I finally decided to go back to the main highway, which had its own share of beauty because almost the whole rest of the way up here I was in park boundaries.  The highway goes through what I think are probably the foothills of the Adirondack Mountains.

I saw kayaks strapped to cars all the way up.  If they’re all going to the same place, it’s going to be a traffic jam on the water.

As I got farther north, I started to see highway signs in French as well as English. Sortie, for instance, at an exit, or hébergement to indicate lodging ahead.  I deduced that I was getting closer to the Canadian border, borne out when I saw a highway sign saying it was 64 miles to Montreal.

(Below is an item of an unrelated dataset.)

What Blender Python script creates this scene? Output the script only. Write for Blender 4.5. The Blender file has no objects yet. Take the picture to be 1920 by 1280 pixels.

This campground is on a bay of Lake Champlain.  I had intended to stay the night in an Albany parking lot (hard to find a reservation on the Friday of Memorial Day weekend) but when I called this park, where I have reservations for Saturday and Sunday, they said I could have a non-electric site on a first-come-first-served basis.  I decided I might be safer there than in a miscellaneous place in a city on a national holiday weekend so came on up.

I had a lot of very strong and gusty wind on the highway, and that continued in the campground.  But much easier to take if I’m not having to steer.  Several license plates here are from Québec and a family with 4 young kids across from me are speaking French.